More than half of respondents, 57%, said AI is embedded in core business processes or deployed broadly across the enterprise. Yet only 32% said they had achieved at least one of their top two AI goals, and 11% said they had achieved both.

The findings suggest broader AI use has not translated into equivalent progress in organisational readiness. Workforce readiness fell six percentage points from the previous year even as adoption accelerated.

That tension is also visible in management concerns: 79% of leaders said the speed of AI would outpace their organisations' workforce, governance and operating models.

Readiness gap

The report argues that the main obstacle to returns from AI is no longer access to the technology, but whether companies are changing roles, workflows and oversight structures quickly enough.

Among surveyed organisations, 61% said they had already redesigned roles for an AI-led workplace. Another 24% said they were creating new roles focused on AI management.

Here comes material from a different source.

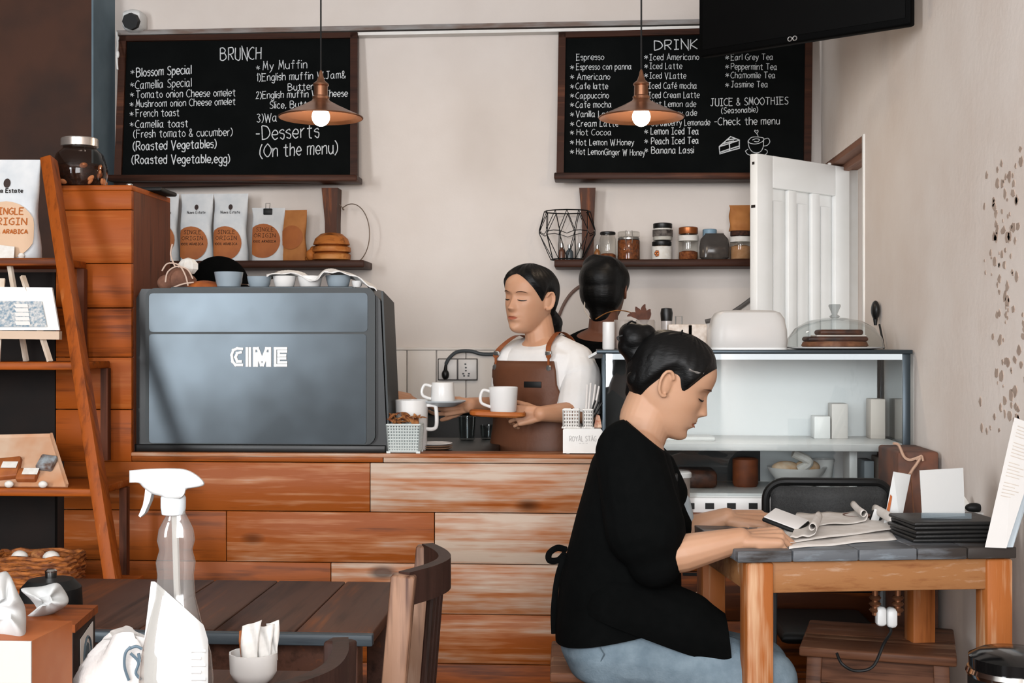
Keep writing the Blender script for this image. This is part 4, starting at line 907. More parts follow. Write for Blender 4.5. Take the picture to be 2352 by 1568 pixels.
def head_pt(z, a, e=0.0):
    """surface point at height z and angle a from the face midline"""
    f = lerp_table(SIDE, z)[0]; fm = lerp_table(PROF, z)[0]; bk = lerp_table(BACK, z)[0]; w = lerp_table(WID, z)[0]
    ca, sa = math.cos(a), math.sin(a); n = 2.35
    ext = f if ca > 0 else -bk
    k = (abs(ca / max(ext, 1e-4)) ** n + abs(sa / max(w, 1e-4)) ** n) ** (-1 / n)
    x, y = k * ca, k * sa
    if ca > 0:
        g = lambda cy, cz, sy, sz: math.exp(-((abs(y) - cy) / sy) ** 2 - ((z - cz) / sz) ** 2)
        x += (fm - f) * math.exp(-(y / .022) ** 2)
        # nose: bridge, tip, wings
        t = (z + .040) / .055
        if -.15 < t < 1.05:
            hgt = .0225 * max(0, 1 - t) ** 1.15 + .0015 if t > .12 else .0205 * max(0, (t + .15) / .27)
            x += hgt * math.exp(-(y / (.0075 + .0045 * (1 - min(max(t, 0), 1)))) ** 2)
        x += .0085 * math.exp(-((abs(y) - .0115) / .006) ** 2 - ((z + .0335) / .0075) ** 2)
        x -= .0085 * g(.031, .004, .016, .013)          # eye socket
        x += .0055 * g(.031, .0005, .0125, .0085)       # lid over the eyeball
        x += .003 * g(.030, .021, .020, .006)           # brow
        x += .0025 * g(.043, -.022, .020, .016)         # cheek
        x += .0014 * math.exp(-(y / .019) ** 2) * (math.exp(-((z + .0565) / .0045) ** 2) + math.exp(-((z + .0715) / .0045) ** 2))
        x -= .0015 * math.exp(-(y / .021) ** 2 - ((z + .0640) / .0022) ** 2)
    r = math.hypot(x, y)
    if e: x += e * x / max(r, 1e-6); y += e * y / max(r, 1e-6)
    return Vector((x, y, z))
def head_shapes(mb, Mx, ears=True):
    old = mb.X; mb.X = Mx
    zs_ = [-.119 + .224 * i / 110 for i in range(111)]
    # denser around the front
    an = []
    for i in range(120):
        t = i / 120; an.append(2 * math.pi * t - .55 * math.sin(2 * math.pi * t) )
    mb.grid([[head_pt(z, a) for a in an] for z in zs_], True, True, True)
    if ears:
        for s in (-1, 1):
            rot = Matrix.Rotation(s * R(-22), 3, 'Z') @ Matrix.Rotation(R(-12), 3, 'Y')
            mb.ball((-.004, s * .0755, -.008), (.015, .0055, .026), 18, 12, rot)
            ring = []
            for k in range(15):
                a = R(-120 + 20 * k); p = rot @ Vector((-.0175 * math.cos(a) * .9 - .001, s * .006, .029 * math.sin(a) + .002)); ring.append(p + Vector((-.004, s * .0765, -.008)))
            mb.tube(ring, [.0028] + [.0042] * 13 + [.003], 8)
            mb.ball(Vector((.002, s * .075, -.033)), (.0065, .004, .0075), 12, 8)
    mb.X = old
def face_patch(name, Mx, mat, parent, zlo, zhi, ylim, e=.0011, n=10, m=14):
    """thin patch lying on the face between curves zlo(y), zhi(y) for y in ylim"""
    b = MB(); rows = []
    for j in range(m + 1):
        y = ylim[0] + (ylim[1] - ylim[0]) * j / m; row = []
        for i in range(n + 1):
            z = zlo(y) + (zhi(y) - zlo(y)) * i / n
            lo_, hi_ = (0, 1.5)
            for _ in range(22):
                md_ = (lo_ + hi_) / 2
                if head_pt(z, md_).y < abs(y): lo_ = md_
                else: hi_ = md_
            p = head_pt(z, lo_, e); p = Vector((p.x + e, math.copysign(abs(p.y), y), p.z)); row.append(Mx @ p)
        rows.append(row)
    b.grid(rows); return b.obj(name, mat, parent, sharp=180)
def face_features(Mx, parent, hairm, lipm):
    for s in (-1, 1):
        c = .031 * s
        face_patch('eyebrow', Mx, M('brow_brown', '4a2c1c', .8), parent, lambda y: .0175 + .0035 * math.cos((y - c) / .017 * 1.3), lambda y: .0175 + .0035 * math.cos((y - c) / .017 * 1.3) + .0038 * max(.1, 1 - ((y - c) / .02) ** 2), (c - .019, c + .019), .0012, 4, 12)
        face_patch('eyelashes', Mx, hairm, parent, lambda y: -.0090 + 16 * (y - c) ** 2, lambda y: -.0052 + 6 * (y - c) ** 2, (c - .0145, c + .0145), .0014, 3, 12)
    face_patch('lips', Mx, lipm, parent, lambda y: -.0640 - .0068 * max(0, 1 - (y / .0215) ** 2), lambda y: -.0640 + .0050 * max(0, 1 - (y / .0215) ** 2) - .0012 * math.exp(-(y / .004) ** 2), (-.0205, .0205), .0010, 12, 18)

def hair_cap(name, Mx, edge, parent, thick=.011, front=0.0):
    """scalp of hair over the head, ending along edge: (angle in degrees from the face midline, height)"""
    b = MB(); rows = []; n = 96; m = 26
    for j in range(m + 1):
        v = j / m; row = []
        for i in range(n):
            a = 2 * math.pi * i / n; d_ = abs(math.degrees(a)); d_ = 360 - d_ if d_ > 180 else d_
            z0 = lerp_table(edge, d_)[0]; z = z0 + (.1045 - z0) * (1 - (1 - v) ** 1.6)
            p = head_pt(z, a); k = min(1.0, (z - z0) / .030); k = k * k * (3 - 2 * k); e = .0012 + thick * k * (1 + .06 * math.sin(a * 23 + z * 60)) 
            row.append(Mx @ (p + (p - Vector((-.005, 0, .012))).normalized() * e))
        rows.append(row)
    b.grid(rows, True, False, True); return b.obj(name, hair_m, parent, sharp=180)
EDGE_C = [(0, .073), (18, .070), (32, .061), (44, .044), (52, .020), (58, .000), (64, -.004), (70, .006), (78, .020), (92, .020), (104, .004), (116, -.024), (130, -.056), (150, -.072), (180, -.078)]
EDGE_B = [(0, .080), (14, .074), (28, .061), (42, .040), (54, .019), (64, .002), (70, -.007), (75, -.004), (82, .014), (94, .016), (106, -.004), (118, -.030), (132, -.056), (150, -.068), (180, -.072)]
def hand_shapes(mb, wrist, fwd, back, thumb_side, L=.175, curls=((10, 15, 10),) * 4, spread=5, thumb=(38, 12, 10), down=0, s=1.0):
    """palm, four separate fingers and a thumb. fwd: along the palm; back: out of the back of the hand; thumb_side: +1 if the thumb lies towards fwd x back"""
    fwd = Vector(fwd).normalized(); back = Vector(back); back = (back - fwd * back.dot(fwd)).normalized(); side = fwd.cross(back) * thumb_side
    wrist = Vector(wrist); k = L / .175
    offs = (.030, .010, -.010, -.028); plen = (.086, .089, .084, .076); flen = ((.040, .024, .020), (.044, .027, .021), (.041, .025, .020), (.032, .019, .017)); fr = (.0082, .0083, .0078, .0068)
    for i in range(4):
        kn = wrist + fwd * plen[i] * k + side * offs[i] * k + back * (.003 if i in (1, 2) else 0) * k
        mb.cap(wrist + side * offs[i] * .55 * k + fwd * .008 * k, kn, .0135 * k, .0105 * k, 12)
        mb.cap(wrist + side * offs[i] * .8 * k + fwd * .035 * k - back * .005 * k, kn - back * .003 * k, .0115 * k, .0095 * k, 12)
        ang = 0; p = kn; cu = curls[i % len(curls)]; sp_ = R(spread * (1.5 - i)); base = (fwd * math.cos(sp_) + side * math.sin(sp_)).normalized()
        for j in range(3):
            ang += R(cu[j]); d = base * math.cos(ang) - back * math.sin(ang); q = p + d * flen[i][j] * k
            mb.cap(p, q, fr[i] * k * (1 - .08 * j), fr[i] * k * (.92 - .1 * j), 12); p = q
    # thumb leaves the side of the palm near its base
    t0 = wrist + fwd * .022 * k + side * .020 * k - back * .006 * k; a, b2, c3 = thumb
    d = (fwd * math.cos(R(a)) + side * math.sin(R(a)) - back * .25).normalized(); t1 = t0 + d * .040 * k
    mb.cap(t0, t1, .0140 * k, .0112 * k, 12)
    d2 = (fwd * math.cos(R(a - b2)) + side * math.sin(R(a - b2)) - back * .25).normalized(); t2 = t1 + d2 * .033 * k; mb.cap(t1, t2, .0102 * k, .0092 * k, 12)
    d3 = (fwd * math.cos(R(a - b2 - c3)) + side * math.sin(R(a - b2 - c3)) - back * .3).normalized(); t3 = t2 + d3 * .024 * k; mb.cap(t2, t3, .0092 * k, .0075 * k, 12)
def frame(origin, fwd, up):
    x = Vector(fwd).normalized(); z = Vector(up); z = (z - x * z.dot(x)).normalized(); y = z.cross(x)
    m = Matrix((x, y, z)).transposed().to_4x4(); m.translation = Vector(origin); return m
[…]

Skills remain a persistent constraint. Just over half of respondents, 52%, said it had become harder to find employees with the right expertise to advance their AI strategy. Only a third said they had fully implemented training programmes to help staff work effectively with AI tools.

Trust also emerged as a central issue. Although 81% of organisations expect AI agents to make impactful decisions within the next year, only 25% said they completely trust AI systems operating without human oversight.

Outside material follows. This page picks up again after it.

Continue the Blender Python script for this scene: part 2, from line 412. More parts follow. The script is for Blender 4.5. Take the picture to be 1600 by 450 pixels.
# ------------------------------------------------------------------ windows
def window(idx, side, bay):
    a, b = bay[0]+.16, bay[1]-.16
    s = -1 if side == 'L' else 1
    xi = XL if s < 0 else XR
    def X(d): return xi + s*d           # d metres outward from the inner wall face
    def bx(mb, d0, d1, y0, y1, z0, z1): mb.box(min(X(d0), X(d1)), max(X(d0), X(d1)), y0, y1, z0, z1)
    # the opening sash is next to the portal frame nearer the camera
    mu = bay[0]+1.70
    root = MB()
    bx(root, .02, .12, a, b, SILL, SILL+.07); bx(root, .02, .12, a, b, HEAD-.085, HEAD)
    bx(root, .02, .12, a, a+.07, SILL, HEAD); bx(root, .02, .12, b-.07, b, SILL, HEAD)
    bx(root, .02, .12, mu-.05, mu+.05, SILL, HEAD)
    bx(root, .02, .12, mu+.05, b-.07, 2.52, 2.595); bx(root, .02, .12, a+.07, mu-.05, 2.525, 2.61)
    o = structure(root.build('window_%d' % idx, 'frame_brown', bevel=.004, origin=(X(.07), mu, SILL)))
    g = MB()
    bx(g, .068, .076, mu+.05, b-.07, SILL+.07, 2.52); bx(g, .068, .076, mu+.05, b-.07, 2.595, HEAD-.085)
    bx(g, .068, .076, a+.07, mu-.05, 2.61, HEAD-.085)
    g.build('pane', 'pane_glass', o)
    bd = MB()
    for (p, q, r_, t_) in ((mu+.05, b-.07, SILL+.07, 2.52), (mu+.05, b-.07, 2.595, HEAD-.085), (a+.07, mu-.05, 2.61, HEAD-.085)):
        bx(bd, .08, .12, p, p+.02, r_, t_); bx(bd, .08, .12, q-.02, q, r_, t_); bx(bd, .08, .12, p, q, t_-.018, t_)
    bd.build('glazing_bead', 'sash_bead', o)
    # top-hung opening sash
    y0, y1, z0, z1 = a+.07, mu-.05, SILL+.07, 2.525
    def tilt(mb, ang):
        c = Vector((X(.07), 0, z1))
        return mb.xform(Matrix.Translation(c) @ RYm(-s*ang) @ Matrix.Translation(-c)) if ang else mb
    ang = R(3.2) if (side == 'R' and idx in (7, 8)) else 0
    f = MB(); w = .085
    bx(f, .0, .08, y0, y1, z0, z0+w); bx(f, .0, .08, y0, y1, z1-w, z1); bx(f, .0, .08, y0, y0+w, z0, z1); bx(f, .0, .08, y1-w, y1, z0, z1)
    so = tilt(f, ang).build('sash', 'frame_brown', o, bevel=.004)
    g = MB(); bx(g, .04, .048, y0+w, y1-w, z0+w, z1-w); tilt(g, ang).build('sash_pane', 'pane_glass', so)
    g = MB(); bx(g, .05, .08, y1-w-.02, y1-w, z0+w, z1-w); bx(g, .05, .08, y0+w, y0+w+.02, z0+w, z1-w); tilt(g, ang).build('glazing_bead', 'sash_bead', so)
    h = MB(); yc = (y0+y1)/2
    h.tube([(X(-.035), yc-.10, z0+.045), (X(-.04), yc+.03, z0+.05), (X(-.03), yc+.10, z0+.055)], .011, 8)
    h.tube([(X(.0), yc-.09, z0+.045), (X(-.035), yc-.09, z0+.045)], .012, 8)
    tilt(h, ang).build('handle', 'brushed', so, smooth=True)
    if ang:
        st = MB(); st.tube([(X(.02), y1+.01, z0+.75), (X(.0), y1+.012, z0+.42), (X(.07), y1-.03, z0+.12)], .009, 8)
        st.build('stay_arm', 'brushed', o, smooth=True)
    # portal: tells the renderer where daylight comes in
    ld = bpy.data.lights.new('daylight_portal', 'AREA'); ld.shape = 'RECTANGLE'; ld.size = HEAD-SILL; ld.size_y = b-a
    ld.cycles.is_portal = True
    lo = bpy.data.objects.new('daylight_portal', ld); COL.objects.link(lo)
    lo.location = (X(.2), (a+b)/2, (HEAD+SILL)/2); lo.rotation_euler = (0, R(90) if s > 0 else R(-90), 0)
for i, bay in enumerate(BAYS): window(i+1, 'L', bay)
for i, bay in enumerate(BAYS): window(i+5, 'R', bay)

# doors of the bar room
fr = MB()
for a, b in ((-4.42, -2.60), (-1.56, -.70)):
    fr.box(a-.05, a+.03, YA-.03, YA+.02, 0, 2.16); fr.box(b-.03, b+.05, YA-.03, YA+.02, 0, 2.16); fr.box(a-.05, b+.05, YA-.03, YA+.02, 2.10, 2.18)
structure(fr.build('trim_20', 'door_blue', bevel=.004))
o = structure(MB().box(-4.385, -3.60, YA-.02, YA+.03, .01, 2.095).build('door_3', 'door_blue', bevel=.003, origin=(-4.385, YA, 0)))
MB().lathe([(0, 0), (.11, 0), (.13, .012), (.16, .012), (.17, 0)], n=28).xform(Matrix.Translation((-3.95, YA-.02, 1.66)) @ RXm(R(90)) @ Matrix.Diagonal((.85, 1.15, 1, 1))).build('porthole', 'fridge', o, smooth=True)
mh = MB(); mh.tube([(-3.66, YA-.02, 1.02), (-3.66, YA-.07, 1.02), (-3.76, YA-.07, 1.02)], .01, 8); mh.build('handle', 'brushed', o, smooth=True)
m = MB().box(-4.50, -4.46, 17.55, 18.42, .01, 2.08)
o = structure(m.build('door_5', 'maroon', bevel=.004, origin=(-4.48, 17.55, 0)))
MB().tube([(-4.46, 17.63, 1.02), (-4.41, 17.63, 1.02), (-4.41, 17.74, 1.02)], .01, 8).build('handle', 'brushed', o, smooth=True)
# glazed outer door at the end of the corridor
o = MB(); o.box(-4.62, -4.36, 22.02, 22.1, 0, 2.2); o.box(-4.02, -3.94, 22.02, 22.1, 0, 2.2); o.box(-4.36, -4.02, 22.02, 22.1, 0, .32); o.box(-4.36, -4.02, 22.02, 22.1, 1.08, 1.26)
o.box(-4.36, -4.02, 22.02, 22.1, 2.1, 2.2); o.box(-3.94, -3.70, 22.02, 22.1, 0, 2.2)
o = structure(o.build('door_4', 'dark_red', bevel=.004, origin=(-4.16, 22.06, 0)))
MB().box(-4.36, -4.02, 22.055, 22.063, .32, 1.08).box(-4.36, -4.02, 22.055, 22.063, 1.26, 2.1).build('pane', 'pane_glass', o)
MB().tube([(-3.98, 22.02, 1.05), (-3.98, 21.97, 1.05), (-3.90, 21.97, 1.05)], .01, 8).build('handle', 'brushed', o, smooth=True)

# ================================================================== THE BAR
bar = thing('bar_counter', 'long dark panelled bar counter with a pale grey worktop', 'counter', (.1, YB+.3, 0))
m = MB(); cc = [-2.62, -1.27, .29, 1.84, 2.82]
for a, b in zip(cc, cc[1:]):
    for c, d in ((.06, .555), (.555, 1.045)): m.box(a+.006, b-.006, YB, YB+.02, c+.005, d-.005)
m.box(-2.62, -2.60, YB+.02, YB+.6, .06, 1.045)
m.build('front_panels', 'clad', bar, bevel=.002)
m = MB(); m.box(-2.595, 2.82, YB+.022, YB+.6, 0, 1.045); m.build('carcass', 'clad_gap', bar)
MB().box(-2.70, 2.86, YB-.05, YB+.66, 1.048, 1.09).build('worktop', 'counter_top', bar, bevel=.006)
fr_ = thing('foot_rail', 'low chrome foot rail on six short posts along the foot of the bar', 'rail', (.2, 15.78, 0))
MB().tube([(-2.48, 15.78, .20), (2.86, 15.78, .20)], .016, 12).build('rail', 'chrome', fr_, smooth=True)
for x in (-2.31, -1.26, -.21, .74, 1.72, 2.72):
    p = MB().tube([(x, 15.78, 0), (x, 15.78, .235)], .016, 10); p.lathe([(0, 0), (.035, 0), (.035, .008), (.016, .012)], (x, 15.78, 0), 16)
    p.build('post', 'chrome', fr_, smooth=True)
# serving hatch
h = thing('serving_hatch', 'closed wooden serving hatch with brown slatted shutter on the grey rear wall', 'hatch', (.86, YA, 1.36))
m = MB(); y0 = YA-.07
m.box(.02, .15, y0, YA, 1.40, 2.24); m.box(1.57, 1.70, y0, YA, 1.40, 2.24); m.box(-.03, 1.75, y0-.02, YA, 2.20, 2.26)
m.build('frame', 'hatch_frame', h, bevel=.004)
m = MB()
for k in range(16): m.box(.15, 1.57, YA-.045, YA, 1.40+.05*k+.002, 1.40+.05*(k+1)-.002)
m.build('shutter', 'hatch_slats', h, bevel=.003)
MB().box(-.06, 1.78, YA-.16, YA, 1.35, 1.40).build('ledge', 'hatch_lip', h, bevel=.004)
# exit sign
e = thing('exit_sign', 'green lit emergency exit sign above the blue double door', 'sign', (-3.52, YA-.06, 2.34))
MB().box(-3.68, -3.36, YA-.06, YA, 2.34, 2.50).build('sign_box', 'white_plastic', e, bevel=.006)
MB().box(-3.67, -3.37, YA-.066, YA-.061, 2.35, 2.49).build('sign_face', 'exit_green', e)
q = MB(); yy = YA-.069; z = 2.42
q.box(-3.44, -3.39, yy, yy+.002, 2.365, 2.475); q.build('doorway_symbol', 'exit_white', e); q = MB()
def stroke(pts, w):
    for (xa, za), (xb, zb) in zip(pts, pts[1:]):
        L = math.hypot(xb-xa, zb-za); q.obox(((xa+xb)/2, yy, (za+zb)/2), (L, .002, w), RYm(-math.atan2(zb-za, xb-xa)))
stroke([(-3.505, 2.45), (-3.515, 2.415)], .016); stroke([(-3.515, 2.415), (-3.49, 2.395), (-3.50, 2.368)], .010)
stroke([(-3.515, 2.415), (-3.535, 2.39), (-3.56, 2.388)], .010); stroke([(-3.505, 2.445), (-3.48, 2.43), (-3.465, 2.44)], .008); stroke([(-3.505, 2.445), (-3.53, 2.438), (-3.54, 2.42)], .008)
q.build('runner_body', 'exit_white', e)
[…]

Governance frameworks remain uneven. A third of organisations said they had clear policies on which decisions AI can and cannot make, while 27% said they use a registry and monitoring system for all their AI systems.

Pacesetters group

Kyndryl identified a small group of organisations it called Pacesetters, representing 9% of respondents. These companies shared three traits: redesigning roles around AI, using change management so employees understand the new operating model and guardrails, and building workforce readiness.

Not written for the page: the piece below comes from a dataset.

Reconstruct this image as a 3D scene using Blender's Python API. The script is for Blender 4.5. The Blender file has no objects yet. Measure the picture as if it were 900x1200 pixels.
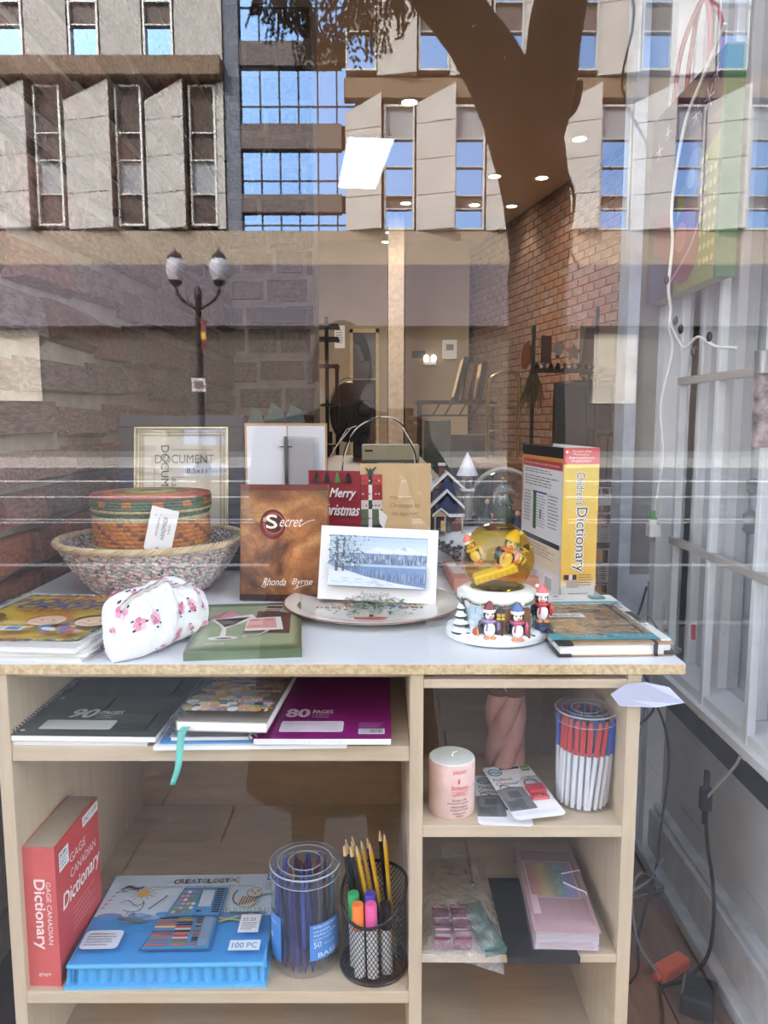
import bpy, bmesh, math, random
from mathutils import Vector, Matrix, Euler, noise as mnoise
random.seed(7)
R = math.radians
PI = math.pi
scene = bpy.context.scene
COL = scene.collection

# ------------------------------------------------------------------ camera
# World: x to the right along the shop front, y into the shop, z up. Pavement z = 0.
CAMY, CAMZ, GLASS_Y = -1.10, 1.30, -0.06
cd = bpy.data.cameras.new('camera')
cd.sensor_fit = 'VERTICAL'
cd.sensor_height = 24.0
cd.lens = 24.0 * 890.0 / 1200.0
cd.clip_start = 0.02
cd.clip_end = 400
cam = bpy.data.objects.new('camera', cd)
cam.location = (0, CAMY, CAMZ)
cam.rotation_euler = (R(83.0), 0, 0)
COL.objects.link(cam)
scene.camera = cam

# ------------------------------------------------------------------ sky, sun, exposure
scene.view_settings.view_transform = 'Standard'
scene.view_settings.look = 'None'
scene.view_settings.gamma = 1.0
scene.view_settings.use_curve_mapping = False
scene.view_settings.exposure = 1.3

SUN_ELEV, SUN_AZ = 36.0, 28.0        # sun behind the shop, a little to the left (degrees from +y)
w = bpy.data.worlds.new('sky')
scene.world = w
w.use_nodes = True
nt = w.node_tree
sky = nt.nodes.new('ShaderNodeTexSky')
sky.sky_type = 'NISHITA'
sky.sun_disc = False
sky.sun_elevation = R(SUN_ELEV)
sky.sun_rotation = R(-SUN_AZ)
sky.air_density = 1.0
sky.dust_density = 2.0
sky.ozone_density = 1.0
bg = nt.nodes['Background']
bg.inputs['Strength'].default_value = 0.78
hz = nt.nodes.new('ShaderNodeHueSaturation')      # hazy winter sky: paler blue
hz.inputs['Saturation'].default_value = 0.4
nt.links.new(sky.outputs['Color'], hz.inputs['Color'])
nt.links.new(hz.outputs['Color'], bg.inputs['Color'])

sd = bpy.data.lights.new('sun', 'SUN')
sd.energy = 5.0
sd.angle = R(0.6)
sd.color = (1.0, 0.965, 0.92)
sun = bpy.data.objects.new('sun', sd)
sun.rotation_euler = (R(-(90 - SUN_ELEV)), 0, R(SUN_AZ))
COL.objects.link(sun)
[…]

According to the study, these organisations were more likely to produce measurable business results. They were 1.5 times more likely to achieve AI-related revenue growth and 1.6 times more likely to report stronger innovation in products and services.

The report also found this group was roughly twice as likely to have fully implemented every governance dimension measured. That link between oversight and business results is likely to draw attention as companies expand the use of autonomous systems.

AI spending remains strong across the market. Kyndryl cited a Gartner forecast that worldwide AI spending will reach USD $2.52 trillion in 2026, up 44% year on year.

Against that backdrop, the survey points to a mismatch between investment and internal preparedness. The figures suggest many businesses are deploying AI tools faster than they are reshaping decision-making, accountability and employee support.

Kim Basile, Chief Information Officer at Kyndryl, said the challenge now extends beyond technical rollout. "This is a critical moment for global enterprises as they race to adopt AI, redesign workflows and pursue innovation, yet they're finding that their greatest assets - their people - need more attention," Basile said.

She added that organisations changing jobs and training were seeing a clearer payoff. "The data shows that the organizations investing in people - whether it's rethinking roles and workflows, dedicating resources for upskilling and retraining, or guiding employees through change - are experiencing positive outcomes at a much higher rate," Basile said.

Mark Paulek, Chief Human Resources Officer at Kyndryl, said the pace of workplace change is forcing companies to rethink how they organise labour and authority. "AI's ability to reshape work is challenging organizations to reshape their workforce more rapidly than ever before," Paulek said.

He said the strongest performers were adjusting skills and decision structures to fit new forms of work. "The leaders pulling ahead are aligning skills, roles and decision-making with how work is actually changing. When people understand their role in that system, trust and performance scale together," Paulek said.